Clint Eastwood. Charles Bronson. Gary Cooper. Men of few words, but lots of action. Ryan Gosling can now add his name to their ranks with the stellar performance that he essays in Drive, Nicolas Winding Refn’s brilliant homage to 70s American thrillers, particularly the works of Walter Hill (The Driver, Streets of Fire) and Michael Winner (The Mechanic) as well as harking all the way back to that classically American artform: the Western.

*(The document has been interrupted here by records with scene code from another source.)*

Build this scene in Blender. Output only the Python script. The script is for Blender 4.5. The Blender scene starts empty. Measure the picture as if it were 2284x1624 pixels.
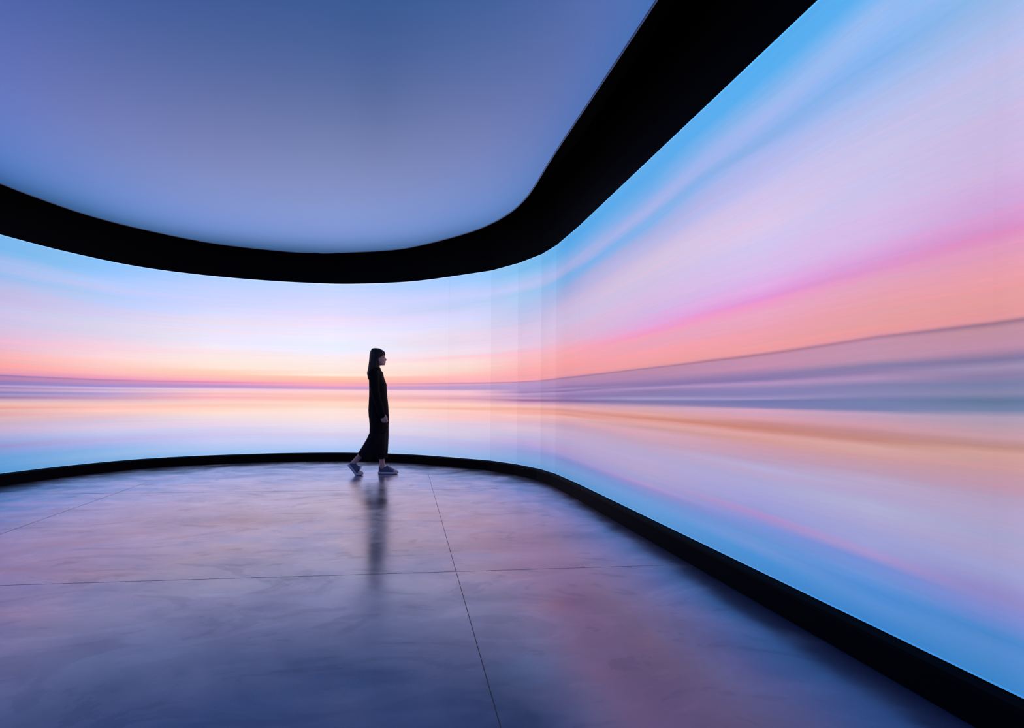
import bpy, bmesh, math, random
from mathutils import Vector, Matrix
random.seed(7)
sc = bpy.context.scene
COL = sc.collection

# ------------------------------------------------------------------ helpers
def lin(c):
    c = c / 255.0
    return c / 12.92 if c <= .04045 else ((c + .055) / 1.055) ** 2.4
def hexc(h, g=1.0):
    return (lin(int(h[0:2], 16)) * g, lin(int(h[2:4], 16)) * g, lin(int(h[4:6], 16)) * g, 1)
def interp(x, pts):
    if x <= pts[0][0]: return pts[0][1]
    for (a, b), (c, d) in zip(pts, pts[1:]):
        if x <= c: return b + (d - b) * (x - a) / (c - a)
    return pts[-1][1]
def link(name, me, parent=None, mats=()):
    o = bpy.data.objects.new(name, me); COL.objects.link(o)
    for m in mats: me.materials.append(m)
    if parent: o.parent = parent
    return o
def from_bm(name, bm, mats, parent=None, smooth=True):
    me = bpy.data.meshes.new(name)
    bmesh.ops.recalc_face_normals(bm, faces=bm.faces)
    bm.to_mesh(me); bm.free()
    if smooth:
        for p in me.polygons: p.use_smooth = True
    return link(name, me, parent, mats if isinstance(mats, (list, tuple)) else (mats,))
def add_rings(bm, rings, caps=True):
    """rings: list of lists of Vectors, joined into a closed tube"""
    vs = [[bm.verts.new(p) for p in r] for r in rings]
    n = len(vs[0])
    for a, b in zip(vs, vs[1:]):
        for i in range(n):
            bm.faces.new((a[i], a[(i + 1) % n], b[(i + 1) % n], b[i]))
    if caps:
        bm.faces.new(vs[0][::-1]); bm.faces.new(vs[-1])
    return vs
def hring(z, xb, xf, hw, n=40, y=0.0, pw=1.0, fold=0.0, nf=11, ph=0.0):
    cx, rx = (xb + xf) / 2, (xf - xb) / 2
    out = []
    for i in range(n):
        t = 2 * math.pi * i / n
        c, s = math.cos(t), math.sin(t)
        k = 1 + fold * math.sin(nf * t + ph + 6 * math.sin(z * 5))
        out.append(Vector((cx + rx * k * math.copysign(abs(c) ** pw, c), y + hw * k * math.copysign(abs(s) ** pw, s), z)))
    return out
def tube(bm, pts, rads, n=16, side=Vector((0, 1, 0)), sub=4):
    """smooth tube along pts; rads = (radius in plane of motion, radius along side)"""
    pts = [Vector(p) for p in pts]
    rads = [(r, r) if not isinstance(r, tuple) else r for r in rads]
    P, R = [], []
    m = len(pts)
    for i in range(m - 1):
        p0, p1, p2, p3 = pts[max(i - 1, 0)], pts[i], pts[i + 1], pts[min(i + 2, m - 1)]
        for k in range(sub):
            t = k / sub
            P.append(.5 * ((2 * p1) + (p2 - p0) * t + (2 * p0 - 5 * p1 + 4 * p2 - p3) * t * t + (3 * p1 - p0 - 3 * p2 + p3) * t ** 3))
            s = t * t * (3 - 2 * t)
            R.append((rads[i][0] * (1 - s) + rads[i + 1][0] * s, rads[i][1] * (1 - s) + rads[i + 1][1] * s))
    P.append(pts[-1]); R.append(rads[-1])
    rings = []
    for i, p in enumerate(P):
        d = (P[min(i + 1, len(P) - 1)] - P[max(i - 1, 0)]).normalized()
        s = (side - d * side.dot(d)).normalized(); u = s.cross(d).normalized()
        rings.append([p + u * R[i][0] * math.cos(2 * math.pi * j / n) + s * R[i][1] * math.sin(2 * math.pi * j / n) for j in range(n)])
    # rounded ends
    for end in (0, 1):
        i = -1 if end else 0
        d = (P[-1] - P[-2]).normalized() if end else (P[0] - P[1]).normalized()
        c = P[i]; base = rings[i]; r = min(R[i]); extra = []
        for a in (.5, .8, .97):
            k = math.sqrt(1 - a * a)
            extra.append([c + (q - c) * k + d * r * a for q in base])
        rings = rings + extra if end else extra[::-1] + rings
    add_rings(bm, rings)
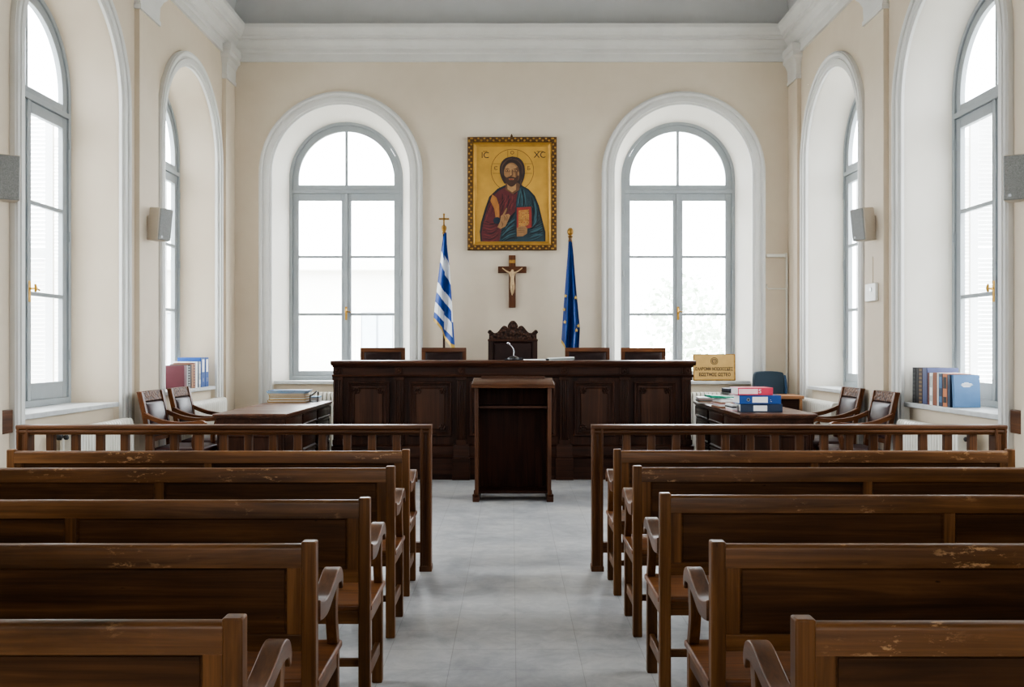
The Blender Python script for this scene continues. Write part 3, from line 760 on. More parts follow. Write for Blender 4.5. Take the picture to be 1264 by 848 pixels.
def union_flag():
    Y = 13.0; xc = wx(704, Y)
    r = thing('blue_flag', 'dark blue flag with yellow stars hanging furled on its pole', 'flag', (xc, Y, 0), 0, 'flags on poles behind the bench')
    flag_pole(r, wz(281, Y), 'ball')
    W = lambda p: wx(p, Y)-xc
    stars = [(697.3, 366), (695.5, 382.5), (696.5, 398), (709.8, 368), (710.7, 408), (713.2, 402.5)]
    def edge(v, u):
        xl = W(interp([(0, 702), (.3, 699), (.7, 695), (1, 692.5)], v)); xr = W(interp([(0, 705.5), (.3, 708.5), (.6, 712.5), (.78, 715), (1, 713.5)], v))
        return xl, xr, wz(293+(interp([(0, 423), (.25, 434), (1, 437)], u)-293)*v, Y)
    o = flag_cloth(r, Y, edge, 2.1, .06, lambda u, v, i, nv: 1 if (v > .97 and u < .3) else 0, [M['eublue'], M['fyellow']])
    for p, q in stars:
        mb = MB(); cx, cz = W(p), wz(q, Y); pts = []
        for k in range(10):
            a = PI/2+k*PI/5; rr = .028 if k % 2 == 0 else .012; pts.append((cx+rr*.85*math.cos(a), cz+rr*math.sin(a)))
        mb.prism(pts, lambda u, v, w: (u, w, v), -.158, -.10); mb.build('star', M['fyellow'], o, smooth=False)
union_flag()

# ------------------------------------------------------------------ crucifix
def crucifix():
    Y = 13.368; xc = wx(632.3, Y)
    r = thing('crucifix', 'dark wooden wall crucifix with a pale figure, below the framed icon', 'crucifix', (xc, Y, 0))
    z = lambda p: wz(p, Y)
    mb = MB(); w = .047
    mb.box(-w, w, -.03, .035, z(379.7), z(315.3)); mb.build('upright', M['chair_z'], r, .005)
    MB().box(-.197, .197, -.031, .03, z(337), z(329)).build('crossbeam', M['chair_x'], r, .004)
    MB().box(-.042, .042, -.042, -.03, z(325), z(321)).build('name_plate', M['gold'], r, .003)
    me = bpy.data.meshes.new('figure')
    P = [(0, -.055, z(349)), (0, -.06, z(343)), (0, -.058, z(338.5)), (0, -.062, z(335)), (.008, -.068, z(333)),
         (.035, -.055, z(337.2)), (.08, -.05, z(335)), (.14, -.042, z(331)), (-.035, -.055, z(337.2)), (-.08, -.05, z(335)), (-.14, -.042, z(331)),
         (.018, -.06, z(352)), (.02, -.068, z(357)), (.006, -.05, z(363)), (-.014, -.06, z(352)), (-.012, -.07, z(357.5)), (-.003, -.052, z(363)), (0, -.066, z(365))]
    E = [(0, 1), (1, 2), (2, 3), (3, 4), (2, 5), (5, 6), (6, 7), (2, 8), (8, 9), (9, 10), (0, 11), (11, 12), (12, 13), (0, 14), (14, 15), (15, 16), (16, 17)]
    me.from_pydata(P, E, []); me.materials.append(plain('carved_figure', srgb(196, 168, 130), .5, var=.1, scale=30))
    o = bpy.data.objects.new('figure', me); COL.objects.link(o); o.parent = r; o['label'] = 'pale carved figure with outstretched arms'
    sk = o.modifiers.new('skin', 'SKIN'); o.modifiers.new('sub', 'SUBSURF').levels = 1
    rad = [.03, .028, .03, .016, .024, .014, .010, .008, .014, .010, .008, .019, .016, .010, .019, .016, .010, .008]
    for v, rr in zip(me.skin_vertices[0].data, rad): v.radius = (rr, rr)
    me.skin_vertices[0].data[0].use_root = True
crucifix()

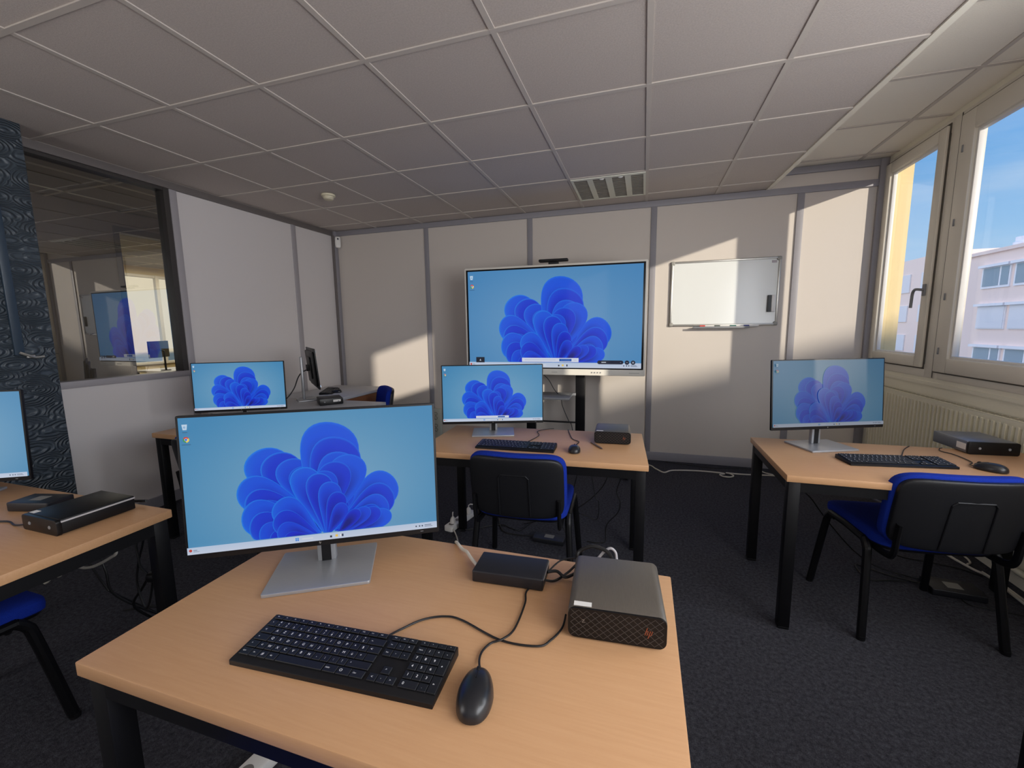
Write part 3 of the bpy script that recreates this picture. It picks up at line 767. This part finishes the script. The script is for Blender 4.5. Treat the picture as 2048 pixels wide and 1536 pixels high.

Gosling inhabits superbly the role of a never-named Driver (not unlike Dwayne 'The Rock' Johnson did in Faster earlier this year) who moonlights as a getaway man for various Los Angeles criminals when he is not working in his garage or being a stuntman on various Hollywood sets. Upon helping to fix her car, he starts a quiet romance with his neighbour, the waitress Irene (Carey Mulligan), and becomes a foster father of sorts to her son Benicio in the absence of her felon husband Standard (Oscar Isaac). After a pawnshop robbery that goes horribly wrong, Driver finds himself having to defend Irene against the predations of the mob, even pitting himself against his underworld acquaintances Bernie Rose (Albert Brooks) and Nino (Ron Perlman).
Quiet, mysterious and deadly when provoked, Gosling takes the white male stoicism practiced by Gary Cooper and Clint Eastwood to the next level, adding onto it the psychosis of Scorsese's De Niro, and a distinct combination of coiled-spring menace and sudden tenderness that is all his own. The layered, nuanced, sometimes even terrifying performance does make one wonder the extent to which Gosling’s Driver is a millennial gunslinger seeking to do what's right in a lawless land or a psychotic stalker who's seen too many movies, and the cruel irony that it may not really matter.
Superb performances aid him, from rising young star Mulligan to old ham Ron Perlman and veteran chameleon Bryan Cranston (as Driver’s garage boss). Danish director Nicolas Winding Refn and cinematographer Newton Thomas Sigel create a Los Angeles as menacing as an unsettled wilderness, a place of tenuous human connection where storefronts, roads and skyscrapers stand as mute witnesses to human violence in place of high mountains and deep valleys, and a frequently mellow 70s and 80s soundtrack provides the counterpoint to the film’s harrowing mix of sustained tension and sudden brutality. Debussy said music is the space between the notes, and Refn wisely applies that advice to filmmaking by making action the intervals between the punches. The action sequences are surprisingly few, but when they arrive they erupt with deadly precision to render the audience breathless. In a time of action thrillers that are all action and no suspense, such a breath of thought and care is welcome.
Having proven both adept as a dramatic and comedic actor, Drive is the movie where Ryan Gosling jumps into the stratosphere of action superstars. Miss this film and miss cinematic history.